Natürlich hagelte es sofort Kritik an der Studie, ihr wurde widersprochen – letztlich aber führten die Verantwortlichen in einem Interview mit der SZ klar aus, warum sie an ihren Ergebnissen festhalten und wie es zu ihnen kam.
Somit werden all jene bestätigt, die schon lange auf einen Werbe-Effekt illegaler Downloads hinweisen. Etwas, das kein weinerliches Filmstudio und kein schluchzender Hörspielproduzent jemals hören wollte.
In der Studie wird klar gesagt, dass gerade kleinere Produktionen von eben diesem Effekt profitieren – die Einnahmen gingen seit Schließung des Portals zurück.
Ein ebenfalls nicht zu verachtender Punkt ist die Tatsache, dass man gerade in der heutigen Zeit nicht gerne die Katze im Sack kauft. Viele schauen sich einen Film in schlechter Qualität an, um zu entscheiden, ob sie ihn sich im Kino in voller Pracht anschauen möchten.

Dies lässt sich auch auf Hörspiele umlegen – ich lade mir eine Folge aus dem Netz und entscheide, ob ich sie auf CD kaufe; für mich oder als Geschenk.
Hörproben, die wie Trailer ohnehin keine Aussagekraft besitzen, können dies nicht ersetzen. Schon meine Mutter wusste, dass in Trailern nur die besten Szenen verwendet werden; was man über die gesamte Strecke des Films geboten bekommt, geht daraus nicht hervor.

Unterstützt wird besagte Studie übriges von einer statistischen Erhebung aus England.
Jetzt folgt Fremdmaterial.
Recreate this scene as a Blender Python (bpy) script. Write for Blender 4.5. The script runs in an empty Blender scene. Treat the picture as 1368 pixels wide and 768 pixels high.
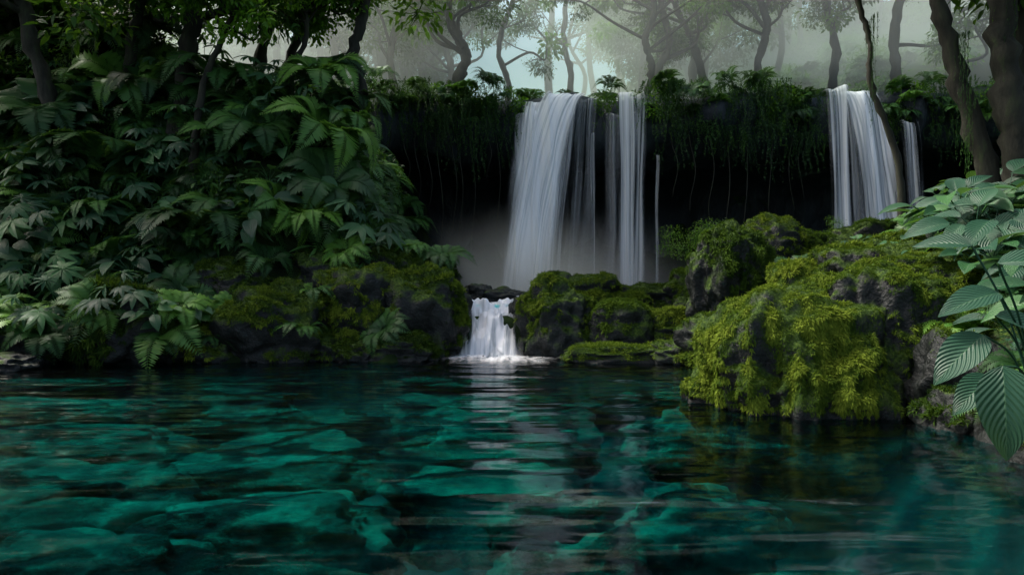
import bpy, bmesh, math, random
import numpy as np
from mathutils import Vector, noise, Euler, Matrix
rng = np.random.default_rng(7)
random.seed(7)
D = bpy.data
scene = bpy.context.scene
col = scene.collection

# ------------------------------------------------------------------ helpers
def link(o, parent=None):
    col.objects.link(o)
    if parent: o.parent = parent
    return o
def empty(name):
    e = D.objects.new(name, None); e.empty_display_size = .2
    return link(e)
def make_mesh(name, V, F, mat=None, var=None, uv=None, smooth=True, edge=None):
    V = np.asarray(V, np.float32); F = np.asarray(F, np.int32)
    me = D.meshes.new(name)
    me.vertices.add(len(V)); me.vertices.foreach_set("co", V.ravel())
    me.loops.add(F.size); me.loops.foreach_set("vertex_index", F.ravel())
    me.polygons.add(len(F))
    me.polygons.foreach_set("loop_start", np.arange(0, F.size, F.shape[1], dtype=np.int32))
    me.update(calc_edges=True)
    if smooth: me.polygons.foreach_set("use_smooth", np.ones(len(F), bool))
    if var is not None:
        a = me.attributes.new("v", 'FLOAT', 'POINT'); a.data.foreach_set("value", np.asarray(var, np.float32))
    if edge is not None:
        a = me.attributes.new("edge", 'FLOAT', 'POINT'); a.data.foreach_set("value", np.asarray(edge, np.float32))
    if uv is not None:
        l = me.uv_layers.new(name="UVMap")
        l.data.foreach_set("uv", np.asarray(uv, np.float32)[F.ravel()].ravel())
    if mat: me.materials.append(mat)
    return me
def obj(name, me, parent=None, loc=None, rot=None, scale=None):
    o = D.objects.new(name, me)
    if loc is not None: o.location = loc
    if rot is not None: o.rotation_euler = rot
    if scale is not None: o.scale = (scale,)*3 if np.isscalar(scale) else scale
    return link(o, parent)
def norm(a): return a/np.maximum(np.linalg.norm(a, axis=-1, keepdims=True), 1e-9)
def frames(d, up):
    d = norm(d); s = norm(np.cross(d, up)); n = np.cross(s, d)
    return np.stack([s, d, n], axis=-1)
def place(T, F, R, t, s, uv=None, var=None):
    N = len(t); n = len(T)
    s = np.asarray(s)
    TT = T[None]*(s[:, None, None] if s.ndim == 1 else s[:, None, :])
    V = np.einsum('nij,nkj->nki', R, TT) + t[:, None]
    FF = F[None] + (np.arange(N)*n)[:, None, None]
    out = [V.reshape(-1, 3), FF.reshape(-1, F.shape[1])]
    out.append(np.tile(uv, (N, 1)) if uv is not None else None)
    if var is None: var = rng.random(N)
    out.append(np.repeat(var, n))
    return out
def merge(parts):
    Vs, Fs, U, W = [], [], [], []; o = 0
    for V, F, uv, var in parts:
        Vs.append(V); Fs.append(F+o); o += len(V)
        U.append(uv if uv is not None else np.zeros((len(V), 2))); W.append(var)
    return np.concatenate(Vs), np.concatenate(Fs), np.concatenate(U), np.concatenate(W)
def leaf(L=1., W=.4, n=4, cols=3, fold=.25, droop=.3, peak=.4):
    V, UV = [], []
    for i in range(n+1):
        t = i/n
        w = W*.5*max(.03, (math.sin(math.pi*t**(math.log(.5)/math.log(peak))))**.8 if 0 < t < 1 else .03)
        for j in range(cols):
            u = j/(cols-1)*2-1
            V.append((u*w, t*L, fold*abs(u)*w - droop*L*t*t)); UV.append((j/(cols-1), t))
    F = []
    for i in range(n):
        for j in range(cols-1):
            a = i*cols+j; F.append((a, a+1, a+1+cols, a+cols))
    return np.array(V), np.array(F), np.array(UV)
def tube(P, R, sides=8):
    P = np.asarray(P, float); R = np.asarray(R, float); n = len(P)
    T = norm(np.gradient(P, axis=0)); V = []
    up = np.array([0.31, .92, .1])
    for i in range(n):
        s = norm(np.cross(T[i], up)); b = np.cross(T[i], s)
        a = np.linspace(0, 2*math.pi, sides, endpoint=False)
        V.append(P[i] + R[i]*(np.cos(a)[:, None]*s+np.sin(a)[:, None]*b))
    V = np.concatenate(V); F = []
    for i in range(n-1):
        for j in range(sides):
            k = (j+1) % sides
            F.append((i*sides+j, i*sides+k, (i+1)*sides+k, (i+1)*sides+j))
    return V, np.array(F)
def catmull(P, m=8):
    P = np.asarray(P, float); Q = np.vstack([2*P[0]-P[1], P, 2*P[-1]-P[-2]]); out = []
    for i in range(1, len(Q)-2):
        for k in range(m):
            t = k/m; a, b, c, d = Q[i-1], Q[i], Q[i+1], Q[i+2]
            out.append(.5*((2*b)+(c-a)*t+(2*a-5*b+4*c-d)*t*t+(3*b-a-3*c+d)*t**3))
    out.append(P[-1]); return np.array(out)
def sst(a, b, x):
    t = np.clip((x-a)/(b-a), 0, 1); return t*t*(3-2*t)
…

In ihr wird klar gesagt, dass jene, die sich Inhalte illegal aus dem Netz laden, mehr Geld für Medien ausgeben, als jene, die es nicht tun.

Was am Ende also von all dem Wimmern und Klagen der Branchen bleibt, ist klar – nichts. Mehr noch, diese Studien entreißen den Verantwortlichen das Laken der Unschuld, hinter dem sie sich so gerne verbergen, wenn ihre Produkte scheitern. Es ist eben nicht die Schuld der illegalen Downloads, sondern das eigene, persönliche Unvermögen, Umsatz und Gewinn zu generieren.